OLYMPICS

Russian Sotnikova wins skating gold; judging under scrutiny

Adelina Sotnikova of Russia reacts after placing first in the wonen's free skate program during the Sochi 2014 Olympic Winter Games at Iceberg Skating Palace on Thursday.
Jeffrey Swinger | USA Today Sports
Adelina Sotnikova of Russia reacts after placing first in the wonen's free skate program during the Sochi 2014 Olympic Winter Games at Iceberg Skating Palace on Thursday.
Posted Feb. 20, 2014, at 5:51 p.m.

SOCHI, Russia — Adelina Sotnikova smashed her career best to become the first Russian to win the Olympic women’s figure skating title on Thursday, leaving defending champion Kim Yuna sobbing with silver and some neutrals questioning the scoring.

South Korea’s Kim had been favorite to join Norway’s Sonja Henie and Germany’s Katarina Witt as the only women to have won back-to-back Olympic titles but, despite delivering a flawless display, she lost her title by 5.48 points to Sotnikova.

Italian Carolina Kostner, who executed every one her jumps beautifully, earned 7.24 points fewer than the Russian and took bronze.

Yet Sotnikova was the only one of the trio who failed to produce a perfect skate, the 17-year-old snatching a landing from the double loop at the end of her triple-double-double combination jump.

Witt, who won gold in 1988 and 1994, could not comprehend the scoring.

“I am stunned by this result, I don’t understand the scoring,” she said on German TV from her commentators’ booth at the Iceberg Skating Palace.

Perhaps the judges had been influenced by the fact Kim attempted only six triple jumps, compared to Sotnikova’s seven.

The trio had entered the long program separated by just 0.8 of a point following their short skates.

Sotnikova then obliterated her season’s best for the free skate by more than 18 points with a score of 149.95, earning a total of 224.59.

She steered clear of any judging controversy.

“Any questions are for the judges, not for me. I did my job. I gave a gift to Russia,” said a jubilant Sotnikova, who had nervously paced the corridors backstage and was seen biting her fist as she waited for Kim to finish her program.

“I smashed my season’s best. In fact, I smashed my highest score for my whole career, and I did it at the Olympics. I didn’t think I could skate like I did today.”

American Ashley Wanger, who finished a disappointing seventh, was more critical of the judging.

“People don’t want to watch a sport where you watch people fall down and somehow score above someone who goes clean,” she said. “It’s confusing, and we need to make it clear for people.

“People need to be held accountable. They need to get rid of anonymous judging. There are many changes that need to come to this sport if we want a fan base.”

Despite the judging issues, not a new issue in the sport, Russia celebrated breaking down the last Olympic figure skating barrier that had remained for the hosts.

A skater from the USSR, the Unified Team or Russia had never won the individual women’s event and they had barely featured on the podium.

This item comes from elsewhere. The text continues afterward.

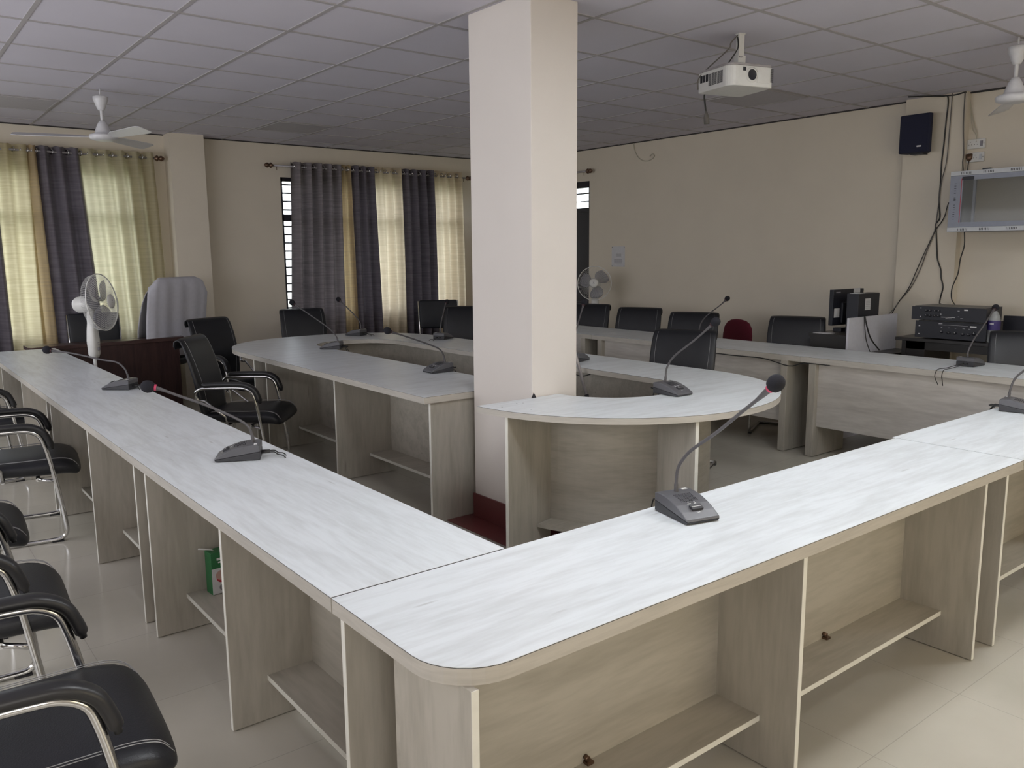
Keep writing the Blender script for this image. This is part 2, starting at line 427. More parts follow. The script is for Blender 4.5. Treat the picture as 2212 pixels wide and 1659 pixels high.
box(bm, X, X+.06, y0, y1, 2.13, 2.18); box(bm, X+.01, X+.05, y0, y1, 2.36, 2.375); box(bm, X+.01, X+.05, y0, y1, 2.26, 2.27)
obj('window_frame', lo3(bm), IRON, t)
bm = bmesh.new(); box(bm, X+.02, X+.045, y0+.02, y1-.02, z0+.04, 2.14); obj('shutter', lo3(bm), IRON, t)['label'] = 'closed dark shutter filling the lower part of the window'
bm = bmesh.new(); box(bm, X+.03, X+.034, y0+.03, y1-.03, 2.16, z1-.06); obj('window_pane', lo3(bm), GLASS, t)

# ------------------------------------------------------------ ceiling light panels
def ceiling_light(i, j, lit, label):
    x0, y0 = 4.09+.64*i, 4.25+.645*j
    t = thing('ceiling_light', label, 'ceiling light', (x0+.32, y0+.3225, CEIL), 0, 'square ceiling light panels')
    bm = bmesh.new()
    for a in ((-.305, .305, -.308, -.29), (-.305, .305, .29, .308), (-.305, -.287, -.29, .29), (.287, .305, -.29, .29)): box(bm, *a, -.012, -.0046)
    obj('frame', bm, TBAR if not lit else PVCW, t)
    obj('diffuser', B(-.287, .287, -.29, .29, -.009, -.005), LED if lit else CEILD, t)
    return t
ceiling_light(-1, 6, False, 'unlit dark square ceiling panel high above the middle curtained window')
ceiling_light(3, 0, False, 'unlit dark square ceiling panel just behind the projector')
ceiling_light(-5, 6, False, 'unlit dark square ceiling panel in the corner left of the ceiling fan')
ceiling_light(-4, -5, True, 'lit square ceiling panel above the near table corner, out of the picture')
ceiling_light(-1, -5, True, 'lit square ceiling panel above the right arm of the near table, out of the picture')
ceiling_light(2, -7, True, 'lit square ceiling panel over the right side of the hall, out of the picture')

# ------------------------------------------------------------ laminate tables
TH = .04
def top_mesh(outline, z, th=TH):
    bm = bmesh.new()
    prism(bm, outline, z-th, z-.0030, 1); prism(bm, outline, z-.0030, z-.0012, 2); prism(bm, outline, z-.0012, z, 0)
    return fix(bm)
def gable(bm, x, y0, y1, z1, th=.018):
    """upright board whose front edge carries a white band"""
    box(bm, x-th/2, x+th/2, y0+.0015, y1, .004, z1, 0); box(bm, x-th/2, x+th/2, y0, y0+.0015, .004, z1, 1)
def desk_unit(label, loc, rz, L, D, gables, radii=(0, 0, 0, 0), shelf=True, backy=.30, z=.76, x_from=0.0, group='white ash laminate desk sections', top_x1=None):
    t = thing('conference_desk', label, 'desk', loc, rz, group)
    obj('tabletop', top_mesh(rrect(x_from+(.0 if radii[0] else .0015), L-.0015, 0, D, radii), z), [W_TOP_X, EDGE, LINE], t)
    for gx in gables:
        bm = bmesh.new(); gable(bm, gx, .004, backy, z-TH); obj('side_panel', bm, [W_Z, EDGE_W], t)
    bm = bmesh.new(); box(bm, gables[0]-.009, gables[-1]+.009, backy, backy+.018, .12, z-TH)
    obj('back_panel', bm, W_X, t)
    if shelf:
        for a, b in zip(gables, gables[1:]):
            bm = bmesh.new(); box(bm, a+.009, b-.009, .134, backy, .147, .165, 0); box(bm, a+.009, b-.009, .1325, .134, .147, .165, 1)
            obj('shelf', bm, [W_X, EDGE_W], t)
    return t
# right arm of the L (open side faces the camera): local x = world x
a1 = desk_unit('large white ash desk section with rounded corner in the foreground, right arm', (.843, 1.277, 0), 0, 2.777, .528, [.06, 1.245, 2.455], radii=(.15, 0, 0, 0))
a2 = desk_unit('white ash desk section at right edge, joined to the rounded foreground section', (3.623, 1.277, 0), 0, 2.0, .545, [-.135, .97, 1.93], x_from=0)
# left arm (open side faces -x): local x = world -y
LX = .843
b1 = desk_unit('white ash desk section meeting the foreground corner, carton on its shelf', (LX, 3.908, 0), -PI/2, 2.098, .545, [.375, 1.271, 2.148])
b2 = desk_unit('white ash desk section in the middle of the left row', (LX, 6.262, 0), -PI/2, 2.352, .545, [.612, 1.642, 2.55])
b3 = desk_unit('white ash desk section at the far end of the left row by the curtains', (LX, 8.69, 0), -PI/2, 2.426, .545, [.06, .89, 1.92, 2.91])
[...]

Surprisingly, Sotnikova had not even been given a look-in for the team competition which Russia won 11 days ago, the country instead obsessed by 15-year-old dynamo Julia Lipnitskaya.

But with Lipnitskaya failing to reproduce the magic in the individual competition, falling heavily in Wednesday’s short program and finishing fifth behind American hope Gracie Gold, Sotnikova stepped up to deliver the performance of a lifetime.

Even before she had finished her final pose, the crowd erupted and were on their feet.

“Today I realized that I really love what I do, and I can skate very well,” Sotnikova said.

“I am really happy because this is the Olympics, and I worked toward this for a very long time. I might be 17, but I dreamed of making it to the Olympics and getting a gold.”

In other events on Thursday, Canada won the women’s curling final 6-3 against Sweden, maintaining their unbeaten record in all 11 games played in Sochi.

Victory over the Swedes, who were seeking a third straight title, avenged a bitter defeat for the Canadians in the final in Vancouver in 2010.

Of the two medals up for grabs in freestyle skiing at the Extreme Park in the Caucasus Mountains above Sochi, the first went to world champion Jean Frederic Chapuis, who led a French podium sweep in the men’s ski cross final.

Norway scraped the narrowest of wins in a dramatic finish to the Nordic combined men’s team event, holding off Germany to grab the gold by 0.3 seconds.

That victory cemented Norway’s place atop the medals table with 10 golds.

As the Games enter the home stretch, with less than four days of competition to go, winning gold is not everything.

Britain’s tense win over Switzerland in the women’s curling bronze medal match meant the country is now guaranteed to match its best ever Winter Games medal total of four.

And the Swiss women’s ice hockey team were ecstatic when they came from behind to beat Sweden 4-3 in the bronze medal game, for their first ever podium finish in the event.